İkinci adım ise tamamen AKP’nin projesiydi: “Kapitalist” sitemlerdeki sigorta yöntemi tercih edildi ve devletin bir daha depremzedelere konut yapma gibi ağır mali yük getiren projeleri üstlenmeyeceği ilan edilerek, Zorunlu Deprem Sigortası’na geçildi.

“Sosyal devlet” hayata geçirilmedi, çünkü deprem için toplanan Özel İletişim Vergisi çarçur edildi...

Kapitalist sistem hayata geçirilemedi; çünkü zorunlu kılınmasına rağmen Deprem Sigortası yaptıranların oranı ülke genelinde yüzde 25’lerde, Van’da yüzde 9’da kaldı.

Böyle olunca da yük yine, “yüksek vicdan sahibi” Türk halkının omuzlarına bindi.

Yani; “cemaat devlet sistemi” devreye girdi ve depremzedeler için “duygu sömürüsü senaryosu” sahneye konuldu.

Başbakan da bu tür yardım kampanyalarına bizzat destek olarak, “cemaat devleti”nin koordinatörlüğünü üstlendi.



***


Peki; Türkiye Cumhuriyeti, gerçekten bu tür kampanyalardan toplanacak paralara muhtaç mı?

Elbette değil... Bizzat ekonomiyi yönetenlerin ve Başbakan’ın yaptığı açıklamalara göre dünyanın en gelişmiş 20 ekonomisi arasındayız!

Devlet istese, depremin yarasını kimseye muhtaç olmadan sarabilir...



***


Eğer, “Uydurma Mustafa Mutlu, yok böyle bir para” diyorsanız; hemen bir örnek vereyim:

Sadece Kaddafi’yi devirmek için ayaklanan Libya’daki şeriatçılara önce 300 milyon dolar, Kaddafi’nin linç edilmesinden sonra bir 80 milyon dolar daha verdik.

Hatta bu paranın 10 milyon dolarını, bavula koyarak bizzat Dışişleri Bakanı götürüp teslim etti.

Yani kendi depremzedesi için televizyonlarda yardım kampanyaları düzenleten ve 127 milyon lira toplatan devlet; bunun daha fazlasını bir çırpıda, başka bir ülkenin rejimini değiştirmek için harcadı!



***


Sakın yanlış anlaşılmasın; Van’daki kardeşlerimizin yaralarını elbette saracağız ve bunun için canımızı dişimize takacağız...

Ama bilin ki... Doğru olan bu değil!

Doğru olan; cemaat devlet anlayışından bir an önce kurtulmak!



*****


SÜRPRİZ BAĞIŞÇI!

Televizyonların ortak canlı yayınında depremzedeler için bağış toplanırken, ekranın altından hızla akan bağışçı listesini okudum usanmadan...

Firari iş adamı Hakan Uzan’ın adını da gördüm kayıp giden o bantta... 500 bin lira bağışladığı yazıyordu!

Elbette isim benzerliği deyip geçebiliriz; ama... Bu ülke; bir çırpıda 500 bin lira bağışlayabilecek kaç Hakan Uzan yetiştirmiş olabilir ki?

İnanmayan, 23.59 ile 00.01 arasındaki kayıtlara baksın!

Peki; bunun yorumu mu?

Boş verin Allah aşkına!



*****


BİLGİ NOTU: Bugün saat 13.00’te Çukurova Üniversitesi Atatürkçü Düşünce Kulübü’nün düzenlediği konferans ve imza günü için üniversitenin Adana’daki merkez kampüsünde bulunan Mithat Özsan Amfisi’ndeyim.

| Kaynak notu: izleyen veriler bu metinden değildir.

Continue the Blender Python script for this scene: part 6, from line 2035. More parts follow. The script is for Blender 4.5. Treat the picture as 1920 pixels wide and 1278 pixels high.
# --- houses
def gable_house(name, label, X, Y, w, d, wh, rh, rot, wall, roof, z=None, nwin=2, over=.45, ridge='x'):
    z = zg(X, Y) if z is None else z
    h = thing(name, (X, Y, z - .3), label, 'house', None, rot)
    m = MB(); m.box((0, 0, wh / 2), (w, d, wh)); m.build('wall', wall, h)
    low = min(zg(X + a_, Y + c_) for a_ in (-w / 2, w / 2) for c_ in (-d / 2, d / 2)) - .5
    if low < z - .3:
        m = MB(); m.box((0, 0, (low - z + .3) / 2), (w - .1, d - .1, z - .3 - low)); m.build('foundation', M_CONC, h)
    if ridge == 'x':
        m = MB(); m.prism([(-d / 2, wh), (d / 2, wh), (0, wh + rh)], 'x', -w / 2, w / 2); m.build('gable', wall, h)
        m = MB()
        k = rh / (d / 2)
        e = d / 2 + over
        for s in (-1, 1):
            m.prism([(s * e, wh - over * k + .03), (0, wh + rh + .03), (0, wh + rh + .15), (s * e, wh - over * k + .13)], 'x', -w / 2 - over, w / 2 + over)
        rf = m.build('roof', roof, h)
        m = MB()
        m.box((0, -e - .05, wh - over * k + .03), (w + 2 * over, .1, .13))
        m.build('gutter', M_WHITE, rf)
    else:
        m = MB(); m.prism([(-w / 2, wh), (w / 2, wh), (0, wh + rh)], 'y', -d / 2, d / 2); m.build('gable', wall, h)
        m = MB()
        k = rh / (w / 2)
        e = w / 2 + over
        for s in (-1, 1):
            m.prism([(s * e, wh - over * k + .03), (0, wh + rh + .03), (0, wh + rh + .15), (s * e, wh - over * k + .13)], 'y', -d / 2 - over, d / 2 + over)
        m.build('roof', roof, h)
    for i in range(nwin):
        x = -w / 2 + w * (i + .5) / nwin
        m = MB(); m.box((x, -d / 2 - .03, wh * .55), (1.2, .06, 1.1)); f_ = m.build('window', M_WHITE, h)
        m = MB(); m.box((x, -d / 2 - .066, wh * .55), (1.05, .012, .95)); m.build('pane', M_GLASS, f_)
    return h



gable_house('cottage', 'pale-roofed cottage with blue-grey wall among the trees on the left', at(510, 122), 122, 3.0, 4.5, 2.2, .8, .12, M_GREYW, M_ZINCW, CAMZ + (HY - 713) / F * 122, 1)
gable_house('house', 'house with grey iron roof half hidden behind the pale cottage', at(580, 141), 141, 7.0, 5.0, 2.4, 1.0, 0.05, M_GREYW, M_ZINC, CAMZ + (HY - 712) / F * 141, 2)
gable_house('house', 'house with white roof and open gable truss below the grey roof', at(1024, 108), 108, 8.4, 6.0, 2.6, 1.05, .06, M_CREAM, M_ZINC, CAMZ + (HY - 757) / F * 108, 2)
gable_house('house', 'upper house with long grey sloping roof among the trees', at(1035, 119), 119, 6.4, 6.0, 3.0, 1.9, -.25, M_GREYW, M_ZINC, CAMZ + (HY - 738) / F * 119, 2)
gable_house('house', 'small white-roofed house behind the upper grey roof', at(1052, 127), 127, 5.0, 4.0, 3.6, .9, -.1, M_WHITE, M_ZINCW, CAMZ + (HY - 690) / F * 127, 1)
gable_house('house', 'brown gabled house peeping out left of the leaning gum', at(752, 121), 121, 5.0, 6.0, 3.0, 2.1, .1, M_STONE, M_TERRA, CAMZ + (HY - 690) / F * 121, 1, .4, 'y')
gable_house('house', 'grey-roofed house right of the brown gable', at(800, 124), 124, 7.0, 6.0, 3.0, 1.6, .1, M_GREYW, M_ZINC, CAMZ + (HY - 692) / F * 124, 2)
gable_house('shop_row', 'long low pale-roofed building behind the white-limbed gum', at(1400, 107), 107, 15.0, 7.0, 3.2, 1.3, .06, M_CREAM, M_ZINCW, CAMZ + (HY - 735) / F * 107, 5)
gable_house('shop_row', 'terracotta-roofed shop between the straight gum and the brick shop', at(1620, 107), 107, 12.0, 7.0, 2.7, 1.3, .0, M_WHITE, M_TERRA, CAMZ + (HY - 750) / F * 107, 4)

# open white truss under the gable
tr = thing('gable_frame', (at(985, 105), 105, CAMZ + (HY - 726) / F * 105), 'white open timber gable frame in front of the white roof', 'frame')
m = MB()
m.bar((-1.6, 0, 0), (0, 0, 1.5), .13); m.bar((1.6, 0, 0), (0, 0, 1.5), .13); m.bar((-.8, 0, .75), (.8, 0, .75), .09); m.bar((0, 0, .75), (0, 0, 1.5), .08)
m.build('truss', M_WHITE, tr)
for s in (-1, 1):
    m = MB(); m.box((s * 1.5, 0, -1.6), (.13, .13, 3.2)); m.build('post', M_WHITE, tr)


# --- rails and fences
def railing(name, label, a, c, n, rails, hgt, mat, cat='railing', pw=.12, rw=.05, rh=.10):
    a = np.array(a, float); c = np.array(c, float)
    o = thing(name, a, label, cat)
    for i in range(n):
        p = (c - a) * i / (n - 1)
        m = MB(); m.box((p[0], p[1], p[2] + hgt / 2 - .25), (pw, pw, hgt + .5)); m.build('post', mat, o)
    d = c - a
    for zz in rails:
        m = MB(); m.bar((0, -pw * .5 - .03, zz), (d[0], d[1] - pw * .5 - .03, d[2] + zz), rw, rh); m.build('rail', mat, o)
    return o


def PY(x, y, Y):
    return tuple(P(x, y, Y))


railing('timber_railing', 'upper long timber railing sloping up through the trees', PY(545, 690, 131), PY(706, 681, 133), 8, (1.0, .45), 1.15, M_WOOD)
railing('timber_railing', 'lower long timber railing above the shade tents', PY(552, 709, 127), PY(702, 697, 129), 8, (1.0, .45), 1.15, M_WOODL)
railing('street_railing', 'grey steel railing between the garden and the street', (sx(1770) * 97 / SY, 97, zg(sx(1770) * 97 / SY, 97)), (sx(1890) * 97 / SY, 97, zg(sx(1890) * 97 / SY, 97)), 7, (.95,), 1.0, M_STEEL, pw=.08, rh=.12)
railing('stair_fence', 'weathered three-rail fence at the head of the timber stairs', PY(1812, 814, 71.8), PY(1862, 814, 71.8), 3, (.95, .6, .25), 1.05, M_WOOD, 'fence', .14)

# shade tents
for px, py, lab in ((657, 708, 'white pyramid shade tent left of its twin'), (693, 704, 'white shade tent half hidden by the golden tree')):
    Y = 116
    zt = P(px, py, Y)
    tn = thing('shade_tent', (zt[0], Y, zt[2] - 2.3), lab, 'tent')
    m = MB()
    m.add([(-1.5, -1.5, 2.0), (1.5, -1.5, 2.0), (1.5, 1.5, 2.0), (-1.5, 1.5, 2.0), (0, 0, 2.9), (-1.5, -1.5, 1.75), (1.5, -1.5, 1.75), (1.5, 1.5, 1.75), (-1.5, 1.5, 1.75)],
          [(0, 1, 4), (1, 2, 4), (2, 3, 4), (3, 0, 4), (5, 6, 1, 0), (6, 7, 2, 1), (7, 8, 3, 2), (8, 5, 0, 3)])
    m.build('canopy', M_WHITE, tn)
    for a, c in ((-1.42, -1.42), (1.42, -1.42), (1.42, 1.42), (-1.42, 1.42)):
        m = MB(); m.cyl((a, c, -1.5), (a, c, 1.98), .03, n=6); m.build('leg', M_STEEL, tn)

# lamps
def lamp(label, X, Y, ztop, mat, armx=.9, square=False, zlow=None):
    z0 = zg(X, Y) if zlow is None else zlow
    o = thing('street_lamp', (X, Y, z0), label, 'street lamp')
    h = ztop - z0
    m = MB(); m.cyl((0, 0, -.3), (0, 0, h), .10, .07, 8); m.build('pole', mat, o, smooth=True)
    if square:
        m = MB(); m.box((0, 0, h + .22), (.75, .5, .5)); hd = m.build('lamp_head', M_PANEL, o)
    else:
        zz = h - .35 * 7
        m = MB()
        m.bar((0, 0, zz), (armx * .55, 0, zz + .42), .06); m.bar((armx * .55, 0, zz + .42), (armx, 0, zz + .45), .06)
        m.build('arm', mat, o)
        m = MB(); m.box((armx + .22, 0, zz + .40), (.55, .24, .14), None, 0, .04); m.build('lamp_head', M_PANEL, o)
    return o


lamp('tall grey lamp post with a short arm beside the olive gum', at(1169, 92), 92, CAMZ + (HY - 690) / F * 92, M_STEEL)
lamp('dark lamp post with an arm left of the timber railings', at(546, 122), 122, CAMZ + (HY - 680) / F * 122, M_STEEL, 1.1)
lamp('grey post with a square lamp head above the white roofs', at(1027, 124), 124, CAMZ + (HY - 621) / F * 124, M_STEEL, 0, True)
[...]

Yarın yine konferans ve imza günü için saat 15.00’te Akhisar Atatürkçü Düşünce Topluluğu’nun konuğu olacağım. Pazar günü 15.00’te ise Bostancı Tren İstasyonu’nun hemen arkasındaki Bostancı Kitabevi’nde “sonra hayat yeniden başlar”ı imzalayacağım...



*****


Günün Sorusu

Sorum; 19 kanalın Van depremzedeleri için düzenlediği ortak canlı yayını sunan Beyazıt Öztürk’e:

Telefona bağlanan hemen herkese, “Ne kadar bağışlıyorsunuz” diye sordun da... Neden Başbakan bağlanınca aynı soruyu soramadın... Başbakan’ın parası olmadığını mı düşündün, yoksa böyle bir soruyu sormaya yüreğin mi yetmedi?